«Sul suicidio di Zanardi va aperta un’inchiesta»

«Chiediamo ufficialmente che la procura avvii un’indagine per verificare le circostanze che hanno condotto l’imprenditore Giorgio Zanardi al suicidio. La storia debitoria e finanziaria dell’azienda è difficile e particolare allo stesso tempo. Il nostro obiettivo è quello di chiarire, con ogni mezzo possibile, la storia tragica di questo imprenditore, con l’unico fine di tutelare gli interessi della sua azienda e dei suoi lavoratori». A pronunciare queste parole il presidente di Federcontribuenti Italia, Marco Paccagnella, autore di un esposto presentato ai carabinieri sabato a poco più di un mese dal suicidio di Giorgio Zanardi, titolare insieme ai fratelli della storica azienda di via Venezuela, fondata nel 1962, leader nella produzione di libri di lusso, 110 dipendenti ma anche un’esposizione bancaria milionaria.
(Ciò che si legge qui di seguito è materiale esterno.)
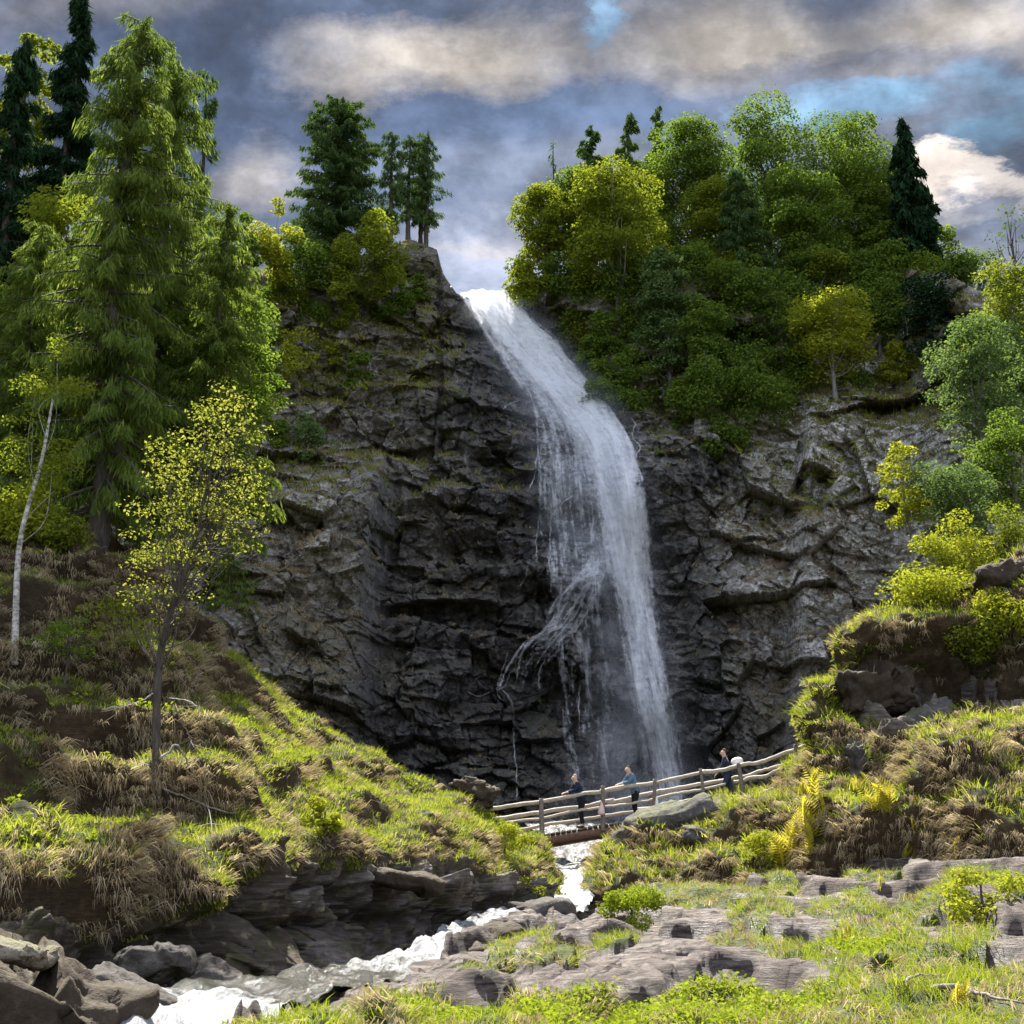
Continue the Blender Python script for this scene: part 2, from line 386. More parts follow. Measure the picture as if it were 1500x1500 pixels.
def finish_bank(V, hum, rockf, seed, terr=(1.7, .52), hscale=1.):
    px, py = proj(V); x, y, z = V[..., 0].copy(), V[..., 1].copy(), V[..., 2].copy()
    rock = rockf(px, py, V)
    Q = np.stack([x, y, z], -1)
    lowf = fbm(Q / 3.1, 4, seed)
    # terraces trodden into the turf
    ph = z / terr[0] + .9 * fbm(np.stack([x / 5, y / 5, z * .1], -1), 3, seed + 4)
    tp = 2 * math.pi * ph
    d = terr[1] * (np.sin(tp) + .28 * np.sin(2 * tp)) * (1 - rock) * (1 - .8 * ss(255, 385, px) if seed == 101 else 1)
    slope = ss(255, 385, px) if seed == 101 else 0 * px
    d = d + .55 * lowf * (1 - .3 * rock) * (1 - .45 * slope)
    hm = fbm(np.stack([x / 1.0, y / 1.3, z / 1.0], -1), 3, seed + 9)
    d = d + .38 * np.abs(hm) * (1 - rock) * (1 - .4 * slope)
    for cx, cy, rx, ry, h in hum: d = d + h * gs(px, py, cx, cy, rx, ry)
    # broken rock
    w = fbm(Q / 2., 3, seed + 2)
    al = x * .8 + y * .6
    f1, c1 = facets(al / 3.4 + .4 * w, z / .95 + .22 * al + .3 * w, seed + 5, 1.3); f2, c2 = facets(al / 1.3 + .4 * w, z / .34 + .2 * al + .3 * w, seed + 6, 1.2)
    d = d + rock * (.55 * f1 + .20 * f2 + 1.0 * fbm(Q / 1.5, 3, seed + 8) + .35 * fbm(Q / .5, 4, seed + 11))
    if seed == 201: d = d - 2.2 * gs(px, py, 1400, 995, 150, 40) - .8 * gs(px, py, 1240, 1010, 30, 60)
    if seed == 101: d = d - 2.2 * gs(px, py, 400, 1405, 85, 48) - 1.0 * gs(px, py, 560, 1352, 60, 26)
    n0 = normals(V); n0 = n0 * np.sign(n0[..., 2:3] * .7 - n0[..., 1:2] + 1e-6)
    for _ in range(3): n0 = smooth1(smooth1(n0, 12, 1), 8, 0)
    n0 = n0 / (np.linalg.norm(n0, axis=-1, keepdims=True) + 1e-9)
    D = n0 * .85 + np.array([0, -.22, .18]); D = D / np.linalg.norm(D, axis=-1, keepdims=True)
    V = V + D * d[..., None] * .9
    n = normals(V); n = n * np.sign(n[..., 2:3] * .7 - n[..., 1:2] + 1e-6)
    return V, n, px, py, rock, lowf
VL, NL, pxL, pyL, rkL, nzL = finish_bank(VL, LHUM, rockmask_L, 101)
grL = np.clip(ss(.35, .75, NL[..., 2] + .25 * nzL), 0, 1)
warmL = np.clip(ss(430, 330, pxL) + .45, 0, 1)
tag(mk('left_bank', VL, gridF(*VL.shape[:2]), M_BANK, None, dict(rock=rkL, grass=grL, warm=warmL)), kind='structure')

# right knoll ----------------------------------------------
RC = [862, 900, 950, 1010, 1080, 1130, 1165, 1185, 1205, 1235, 1290, 1360, 1440, 1500, 1700, 2000]
crest = ([1300, 1262, 1238, 1222, 1190, 1158, 1128, 1092, 1012, 928, 893, 884, 842, 812, 700, 600], [46, 47, 47.5, 47.6, 47.4, 47, 46.5, 46, 45.6, 45.4, 45.6, 46, 46.5, 46.5, 46, 46])
lip = ([1305, 1266, 1242, 1226, 1196, 1164, 1136, 1104, 1035, 958, 925, 920, 885, 860, 760, 680], [45.8, 46.8, 47.2, 47.3, 47.2, 46.7, 46, 45.3, 44.7, 44.3, 44.2, 44.2, 44.4, 44.2, 43.5, 43])
mid = ([1310, 1270, 1248, 1232, 1204, 1174, 1150, 1132, 1090, 1040, 1010, 1000, 985, 970, 940, 900], [45.4, 46.2, 46.6, 46.8, 46.8, 46.2, 45.4, 44.8, 44.6, 44.4, 44.3, 44.2, 44, 43.8, 42, 41])
lowg = ([1318, 1280, 1262, 1250, 1226, 1206, 1192, 1184, 1176, 1162, 1146, 1132, 1112, 1096, 1070, 1035], [44.9, 45, 45.2, 45.4, 45.2, 44.6, 43.8, 43.2, 42.6, 42, 41.4, 40.6, 39.6, 38.6, 36, 34])
foot = ([1326, 1300, 1286, 1280, 1268, 1262, 1262, 1264, 1268, 1274, 1278, 1278, 1276, 1270, 1250, 1230], [44.2, 43.8, 43.4, 43, 42.4, 41.6, 41, 40.5, 40, 39.3, 38.2, 37.2, 36, 35, 32, 30])
low = ([1350, 1330, 1322, 1320, 1315, 1315, 1318, 1320, 1325, 1332, 1338, 1340, 1340, 1338, 1330, 1320], [43.6, 43, 42.6, 42.2, 41.4, 40.6, 40, 39.5, 39, 38.3, 37.2, 36, 34.8, 33.8, 31, 29])
cp = P(RC, *crest)
VR, vr = loft(RC, [low, foot, lowg, mid, lip, crest, back_of(cp, 1.2, 0), back_of(cp, 6, -.6), back_of(cp, 26, -1.)], 620, 440, 4, 4, [.7, 2, 1.6, 1.8, 1.0, .4, .6, 1.])
RHUM = [(1245, 1232, 62, 34, 1.1), (1045, 1250, 46, 26, .7), (893, 1258, 28, 24, .9), (965, 1258, 40, 20, .6), (1235, 1165, 34, 22, .6), (1400, 1150, 90, 48, 1.5), (1455, 1240, 60, 40, 1.4),
        (1330, 1225, 60, 28, .7), (1190, 1205, 28, 18, .4), (1212, 1030, 26, 70, .8), (1330, 1105, 50, 26, .6), (1140, 1210, 34, 20, .4), (1080, 1215, 30, 14, .4)]
def rockmask_R(px, py, V):
    n = fbm(np.stack([px / 40, py / 40, px * 0], -1), 4, 161)
    m = gs(px, py, 1300, 1015, 60, 42, -15, 2) + gs(px, py, 1345, 1068, 60, 26, -35, 2) + gs(px, py, 1262, 1115, 22, 26, 0, 2) + .8 * gs(px, py, 1450, 1000, 80, 50, 0, 2) * (n > .05)
    return np.clip(m + .3 * n * m, 0, 1)
VR, NR, pxR, pyR, rkR, nzR = finish_bank(VR, RHUM, rockmask_R, 201, (1.7, .22))
grR = np.clip(ss(.3, .7, NR[..., 2] + .25 * nzR), 0, 1)
tag(mk('right_bank', VR, gridF(*VR.shape[:2]), M_BANK, None, dict(rock=rkR, grass=grR, warm=np.full(rkR.shape, .25))), kind='structure')

# foreground ledges ----------------------------------------
FC = [330, 420, 500, 560, 620, 690, 760, 820, 870, 940, 1000, 1080, 1150, 1230, 1300, 1400, 1500, 1650, 2000]
b0 = ([1502, 1484, 1458, 1432, 1404, 1368, 1346, 1338, 1330, 1306, 1296, 1290, 1282, 1272, 1268, 1262, 1252, 1230, 1200], [15.5, 17.5, 21, 24.5, 28, 33, 37.5, 40.5, 42.5, 42.5, 42, 41.5, 40.6, 39.5, 38.3, 36.2, 34.2, 31, 27])
b1 = ([1512, 1494, 1472, 1452, 1432, 1405, 1388, 1378, 1368, 1352, 1345, 1338, 1326, 1318, 1312, 1306, 1300, 1285, 1270], [15, 16.5, 19, 21.5, 24, 27.5, 30.5, 32.5, 34, 35, 35.2, 35, 34.5, 34, 33.2, 31.6, 30, 27, 23])
b2 = ([1525, 1508, 1488, 1474, 1460, 1444, 1432, 1425, 1420, 1412, 1408, 1402, 1396, 1388, 1382, 1374, 1366, 1355, 1340], [14.5, 15.6, 17.2, 18.6, 20, 21.8, 23.2, 24.2, 24.8, 25.4, 25.6, 25.7, 25.6, 25.4, 25.2, 24.4, 23.6, 21.5, 18])
b3 = ([1540, 1528, 1512, 1504, 1496, 1488, 1482, 1478, 1475, 1471, 1469, 1465, 1461, 1456, 1451, 1445, 1440, 1430, 1420], [14, 14.6, 15.5, 16.2, 17, 17.6, 18.2, 18.5, 18.7, 18.9, 19, 19.1, 19.2, 19.2, 19, 18.6, 18.2, 17, 15])
b4 = ([1600, 1590, 1580, 1575, 1570, 1565, 1560, 1560, 1560, 1560, 1560, 1558, 1556, 1552, 1548, 1545, 1542, 1540, 1540], [12.5, 12.8, 13, 13.2, 13.4, 13.6, 13.8, 14, 14, 14, 14, 14, 14, 14, 14, 13.8, 13.6, 13, 12])
cp = P(FC, *b0); fr = P(FC, *b4); f2 = fr.copy(); f2[:, 1] = 6; f2[:, 2] = -1.75; f2[:, 0] *= 1.1; f3 = f2.copy(); f3[:, 1] = -12; f3[:, 2] = -1.8; f3[:, 0] *= 2
bk = back_of(cp, 1.5, -.5)
VF, vf = loft(FC, [f3, f2, fr, (b3[0], b3[1]), b2, b1, b0, bk], 900, 560, 8, 4, [.2, .3, 1, 1.6, 1.7, 1.6, .4])
GRASSF = [(1240, 1345, 55, 16, 5), (1120, 1362, 50, 16, 0), (1110, 1394, 70, 9, 3), (760, 1396, 60, 9, -22), (805, 1416, 50, 12, 0), (900, 1384, 40, 8, -10), (1270, 1380, 60, 22, -10),
          (1390, 1330, 90, 18, -18), (1480, 1310, 50, 20, 0), (1290, 1420, 90, 26, -22), (1400, 1400, 60, 20, -15), (640, 1508, 130, 16, 6), (850, 1514, 190, 26, 0), (1040, 1500, 110, 28, 0), (1270, 1486, 200, 28, -8), (1450, 1470, 120, 40, 0),
          (960, 1312, 80, 14, -4), (1050, 1312, 70, 10, 0), (1010, 1302, 60, 8, 0), (1150, 1300, 24, 20, 30), (1280, 1292, 38, 9, 0), (1185, 1420, 60, 7, 6), (700, 1440, 30, 5, -10), (1440, 1290, 60, 14, 0), (1040, 1332, 50, 7, 0)]
def rockmask_F(px, py, V):
    n = fbm(np.stack([px / 34, py / 16, px * 0], -1), 4, 261)
    g = 0
    for cx, cy, rx, ry, rot in GRASSF: g = np.maximum(g, gs(px, py, cx, cy, rx * 1.0, ry * 1.0, rot))
    g = np.where(py > 1520, .6, g)
    return ss(.50, .40, g + .30 * n)
pxF, pyF = proj(VF); rkF = rockmask_F(pxF, pyF, VF)
x, y, z = VF[..., 0].copy(), VF[..., 1].copy(), VF[..., 2].copy()
Q = np.stack([x, y, z], -1)
w = fbm(Q / 3.4, 4, 262)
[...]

Il 74enne imprenditore non ce l’ha fatta a vedere morire la sua “creatura” divorata dai debiti dopoché le banche gli avevano revocato tutti i fidi. E si è impiccato in azienda, preoccupato di non essere più in grado di garantire il posto di lavoro ai dipendenti e distrutto dalla prospettiva di non poter coltivare un filo di speranza per salvare la fabbrica. Eppure le commesse non sono mai mancate: negli ultimi anni tante le opere prodotte per un target alto o extralusso come il cofanetto dedicato al cinquantenario di James Bond, tutto fatto a mano in tiratura limitata (15 mila copie) o un altro volume con copertina in oro zecchino. Nonostante il quadro economico disastroso, sostiene Fedecontribuenti nella nota con cui ha annunciato l’esposto, «nel 2009 alcuni passati amministratori dell’azienda avrebbero realizzato un’operazione davvero inspiegabile ovvero la liquidazione delle quote di tre soci per un totale di circa 800 mila euro... L’operazione di liquidazione delle quote, inoltre, non sarebbe avvenuta in un'unica soluzione ma si sarebbe protratta per vari anni, con pagamenti in varie tranche, fino all’anno 2013». Un’operazione definita «in stridente contrasto con ogni regola e principio di buona amministrazione di un’azienda». Già perché alla fine del 2011 i debiti avevano superato i 24 milioni di euro, mentre il 2012 si chiudeva con i debiti per quasi 26 milioni. «Con l’esposto chiediamo di fare luce sulla gestione di alcuni ex amministratori per verificare se abbiano operato con diligenza e secondo i principi di fedeltà nella conduzione aziendale», sottolinea il presidente Paccagnella che, domani nello studio dell’avvocato Fabio Dalle Mura, illustrerà nei dettagli l’iniziativa di Federcontribuenti. L’ultimo sfregio all’azienda si è consumato la notte tra il 2 e il 3 marzo scorsi quando è stata spogliata di bobine e cavi in rame, l'impianto elettrico di 45-50 quintali di cavi di rame che alimentava il reparto produzione ora bloccato.